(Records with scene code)

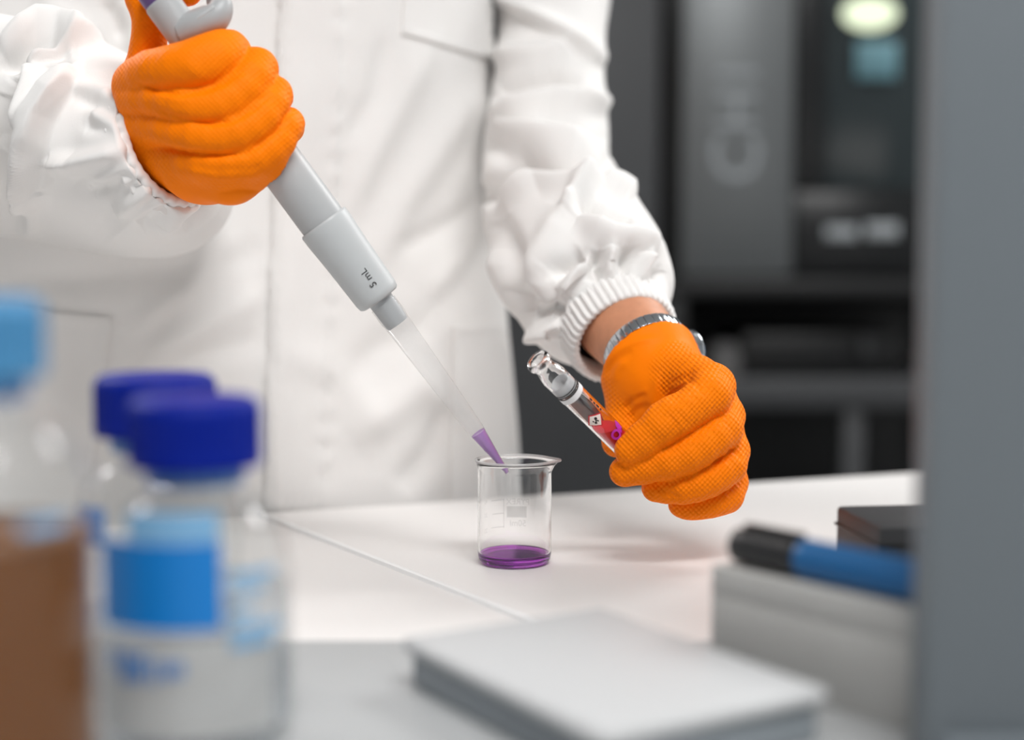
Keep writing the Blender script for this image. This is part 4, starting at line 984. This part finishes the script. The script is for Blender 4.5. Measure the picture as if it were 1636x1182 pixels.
def cuff(C, r0, r1, L, n=260, ribs=46, am=0.0011):
    A = C[-1]; ax = C[-1] - C[-6]; ax /= np.linalg.norm(ax)
    rnd = np.random.RandomState(5).rand(ribs)
    def rf(th, t, r):
        k = th / (2 * math.pi) * ribs
        return am * math.sin(2 * math.pi * k) * (0.6 + 0.6 * rnd[int(k) % ribs]) * (1 if r > r0 * 0.93 else 0.5)
    pr_ = [(r1 - 0.004, -0.006), (r1 - 0.001, -0.007), (r1 + 0.0008, -0.004), (r0 + 0.001, L * 0.3), (r0 + 0.0012, L * 0.65), (r0, L * 0.92), (r0 - 0.0018, L), (r0 - 0.004, L * 0.96), (r0 - 0.005, L * 0.6), (r0 - 0.005, 0.0)]
    V, Fc = lathe(pr_, A, ax, n, closed=True, rfun=rf)
    return mk('cuff', V, Fc, M['coat'], coat)
cuff(CL, 0.0342, 0.0352, 0.015); cuff(CR, 0.0345, 0.0375, 0.006, ribs=31, am=0.0007)

# wrist watch ---------------------------------------------------------
wc = Wp(1034, 563, 0.872); wa, wb_, wax = frame_of(fl_ax)
wt = empty('wrist_watch', wc, person); tag(wt, 'steel link wristwatch half under the glove cuff')
RW = 0.0258
nl = 34
for k in range(nl):
    th = 2 * math.pi * k / nl
    dvec = wa * math.cos(th) + wb_ * math.sin(th); tv = -wa * math.sin(th) + wb_ * math.cos(th)
    V, Fc = rbox((0, 0, 0), (0.0049, 0.0085, 0.0026), 0.0006)
    V = [wc + dvec * (RW + p[2]) + tv * p[0] + wax * p[1] for p in V]
    mk('link', V, Fc, M['steel'], wt, auto=35)
tw = Wp(1105, 566, 0.885) - wc; tw -= wax * (tw @ wax); tw /= np.linalg.norm(tw)
V, Fc = lathe([(0, 0), (0.0135, 0), (0.0145, 0.001), (0.0145, 0.005), (0.0138, 0.0062), (0.012, 0.007), (0, 0.007)], wc + tw * (RW + 0.0005), tw, 48); mk('case', V, Fc, M['steel'], wt, auto=40)
V, Fc = lathe([(0, 0), (0.0118, 0), (0.0115, 0.0008), (0, 0.001)], wc + tw * (RW + 0.0076), tw, 48); mk('crystal', V, Fc, M['watchglass'], wt, auto=40)
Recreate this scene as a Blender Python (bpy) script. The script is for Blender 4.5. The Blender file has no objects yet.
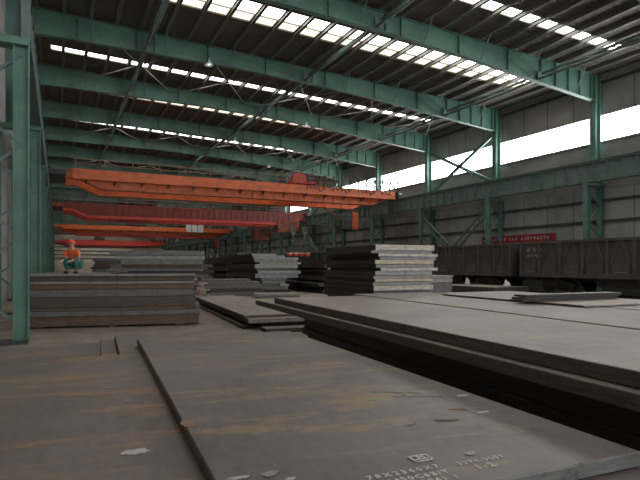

▶ [Set task]
Extract from the material all lines containing the string "Blender".

▶ [Complete output]
Keep writing the Blender script for this image. This is part 4, starting at line 984. This part finishes the script. The script is for Blender 4.5. Measure the picture as if it were 1636x1182 pixels.
Recreate this scene as a Blender Python (bpy) script. The script is for Blender 4.5. The Blender file has no objects yet.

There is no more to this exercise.